Reality isn't the question, I believe pico-chemistry/magnecules increase the chance of nuclear reactions, working as described. Civilian practicality, priority of development, ease of engineered efficiency, convenience, speed of producing a public product and diversity of potencial applications are the real questions. To me pico-chemical reactions are enough alone to satisfy all of the worlds energy urges, as I have read about it. Just because compact Pu fission (example) is possible doesn't mean it is the solution for everything energy. Sometimes something less dense and more flexable pushes all the right buttons, and deep pico bonds are still a couple orders of magnitude more dense in energy content than H oxidations. Have a restful weekend.

Our point of view differs only in that you believe in hydrino formation releasing energy and I see the decay or reaction of the pico-chemicals as releasing the energy. I have shown where this new fuel source originates. I am exploring this fuel which for now I call immobilized antimatter, IAM. Thanks, you have a restful weekend also.

Quote from Drgenek

Our point of view differs only in that you believe in hydrino formation releasing energy and I see the decay or reaction of the pico-chemicals as releasing the energy. I have shown where this new fuel source originates. I am exploring this fuel which for now I call immobilized antimatter, IAM. Thanks, you have a restful weekend also.

Ahh, pico-chemicals and hydrinos are not synonymous though. Condensed hydrogen is a form of pico structure. There is also the proposition bonds between hydrogen atoms and lower electron orbits in certain metals form and are exothermic. In that case the proton of the hydrogen is strongly linked in a stable atom sized dipole without fusing to the nucleus. Have you read Dofour's work over in the other thread?

Okay I just looked at the iron hydride pico-chemical thread. I can make sense of it except that chemical bonding rules say that 1) the hydrogen and inner shell iron orbital needs to overlap (they do) but 2) both orbital can only have two electrons. The iron inner orbital are filled (two electron per orbital), so three (the other from hydrogen) is too many. If it were not for that an exothermic bonding reaction would be possible. Rule violations happen, but usually there is a reason. Why would this happen?

Quote from Drgenek

Okay I just looked at the iron hydride pico-chemical thread. I can make sense of it except that chemical bonding rules say that 1) the hydrogen and inner shell iron orbital needs to overlap (they do) but 2) both orbital can only have two electrons. The iron inner orbital are filled (two electron per orbital), so three (the other from hydrogen) is too many. If it were not for that an exothermic bonding reaction would be possible. Rule violations happen, but usually there is a reason. Why would this happen?

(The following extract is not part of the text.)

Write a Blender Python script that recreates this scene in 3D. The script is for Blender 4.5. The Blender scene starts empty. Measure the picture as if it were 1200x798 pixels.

A very good question Sir. Derive something from the structure graphs in the papers? Did you check the nickel one?

Let's reason by methodology. We need to eject the electron. Let’s use the auger effect as the method basis. The sequence then is something energetic (high energy photon substitute) creates an inner-shell vacancy. Then, pico-sized hydrogen bonds with the remaining inner-shell electron. As a high energy photon substitute, let’s use a hydrogen atom energized into weak interacting quantum state. These pico-chemical states are a result of weak interacting states superimposed on the hydrogen atom. The formula for these states is E=n*n*hv. At n=1, hv is approximate the ionization energy of hydrogen. The energy and higher n states are created by phats. There are 240 accessible states between hydrogen ionization and neutron decay (13.5878925 ev to 0.7824260693 MeV specific to within 2.0E-5 ev). Luckily, that works because condition at the
metal surface (free electrons and hydrogen) are right for the formation of pico-sized hydrogen. So pico-size hydrogen penetrates to the inner-shell electron to cause the reaction. So, there would be a reaction of a sufficiently energetic pico-sized hydrogen with the inner shell to which causes the eject the electron and bonding.

The energy released then comes from magnecule fusion (an autocatalytic reaction) or from the chemical reaction that started the method sequence.